The Obama campaign has run radio ads in Ohio hammering on that theme and portraying Romney as the one who’s really anti-coal. The ads are about Romney’s 2003 effort, as the governor of Massachusetts, against an unpopular coal plant in his state. “I will not create jobs or hold jobs that kill people,” Romney told the news media at the time. “And that plant, that plant kills people.”

Frank O’Donnell, the president of the environmental advocacy group Clean Air Watch, said he was taken aback to hear the Obama campaign’s ad playing up the coal industry. “I think that ad goes to show you that it’s perhaps only a slight exaggeration to say this election is about swaying the minds of 11 people in Ohio,” he said.

Ohio is among the most crucial prizes in the presidential campaign. The state ranks 10th nationally in coal production and gets 86 percent of its electricity generation from coal. But the battleground states of Virginia and Colorado are significant coal-producing regions as well.

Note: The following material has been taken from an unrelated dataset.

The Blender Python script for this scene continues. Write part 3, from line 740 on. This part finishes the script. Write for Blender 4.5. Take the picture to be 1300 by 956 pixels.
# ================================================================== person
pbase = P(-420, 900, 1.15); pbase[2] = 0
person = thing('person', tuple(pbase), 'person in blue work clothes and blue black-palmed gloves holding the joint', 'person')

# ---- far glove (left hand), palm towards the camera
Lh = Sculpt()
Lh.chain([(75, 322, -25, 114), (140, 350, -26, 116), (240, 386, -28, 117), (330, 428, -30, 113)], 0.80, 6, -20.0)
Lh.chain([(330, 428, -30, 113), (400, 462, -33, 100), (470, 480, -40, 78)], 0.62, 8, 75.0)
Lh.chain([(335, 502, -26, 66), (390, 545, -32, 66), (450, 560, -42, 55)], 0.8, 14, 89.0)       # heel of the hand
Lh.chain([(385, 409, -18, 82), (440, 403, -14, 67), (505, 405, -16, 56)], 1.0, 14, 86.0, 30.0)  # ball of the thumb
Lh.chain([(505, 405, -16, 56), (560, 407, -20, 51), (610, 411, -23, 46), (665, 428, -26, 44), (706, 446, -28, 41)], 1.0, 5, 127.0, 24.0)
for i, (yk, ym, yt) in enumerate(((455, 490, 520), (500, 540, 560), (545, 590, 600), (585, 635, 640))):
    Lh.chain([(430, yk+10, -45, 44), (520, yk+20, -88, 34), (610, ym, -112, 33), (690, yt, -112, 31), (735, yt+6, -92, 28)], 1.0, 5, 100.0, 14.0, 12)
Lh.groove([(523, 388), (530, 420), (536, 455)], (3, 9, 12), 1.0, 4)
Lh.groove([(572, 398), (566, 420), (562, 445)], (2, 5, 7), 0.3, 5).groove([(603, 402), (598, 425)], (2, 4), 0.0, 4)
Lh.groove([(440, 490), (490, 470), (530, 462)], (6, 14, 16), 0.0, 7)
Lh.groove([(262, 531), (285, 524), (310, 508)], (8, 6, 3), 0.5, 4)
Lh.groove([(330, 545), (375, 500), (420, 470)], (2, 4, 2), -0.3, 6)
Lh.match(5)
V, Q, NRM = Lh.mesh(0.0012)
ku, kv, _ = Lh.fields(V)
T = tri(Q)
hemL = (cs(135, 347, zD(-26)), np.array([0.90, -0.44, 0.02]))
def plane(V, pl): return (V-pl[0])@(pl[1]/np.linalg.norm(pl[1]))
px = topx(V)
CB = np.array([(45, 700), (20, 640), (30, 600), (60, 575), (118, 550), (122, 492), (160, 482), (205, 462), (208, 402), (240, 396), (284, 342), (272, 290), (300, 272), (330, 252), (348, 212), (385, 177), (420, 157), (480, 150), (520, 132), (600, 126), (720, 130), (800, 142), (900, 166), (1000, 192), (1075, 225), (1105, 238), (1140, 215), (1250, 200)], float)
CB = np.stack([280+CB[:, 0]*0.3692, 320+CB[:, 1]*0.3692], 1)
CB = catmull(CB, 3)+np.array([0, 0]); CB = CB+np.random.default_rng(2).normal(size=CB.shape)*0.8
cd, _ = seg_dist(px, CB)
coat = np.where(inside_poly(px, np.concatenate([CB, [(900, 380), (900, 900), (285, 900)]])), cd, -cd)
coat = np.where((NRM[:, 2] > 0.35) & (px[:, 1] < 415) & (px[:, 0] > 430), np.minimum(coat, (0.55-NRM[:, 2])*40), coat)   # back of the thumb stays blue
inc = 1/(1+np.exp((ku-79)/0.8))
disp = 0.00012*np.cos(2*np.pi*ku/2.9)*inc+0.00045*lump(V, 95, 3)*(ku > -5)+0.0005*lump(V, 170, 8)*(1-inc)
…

There’s also a lot of talk in the nation’s top coal states – Wyoming, West Virginia, Kentucky, Pennsylvania and Texas – about what a Romney presidency might mean for coal.

Romney brought up to Ohio voters a video of Biden saying in 2007 that pollution from coal-fired power plants is more likely to contribute to the death of an average American than a terrorist attack is. Romney said it showed where the Obama administration really stood.

The American Coalition for Clean Coal Electricity also has waded into the debate. The group, whose new leader is Mike Duncan of Kentucky, a former Republican National Committee chairman who was also the chairman of Republican strategist Karl Rove’s political action committee, has spent big on television ads. The ads declare that “heavy-handed regulations from the EPA” have threatened coal’s potential to generate affordable electricity.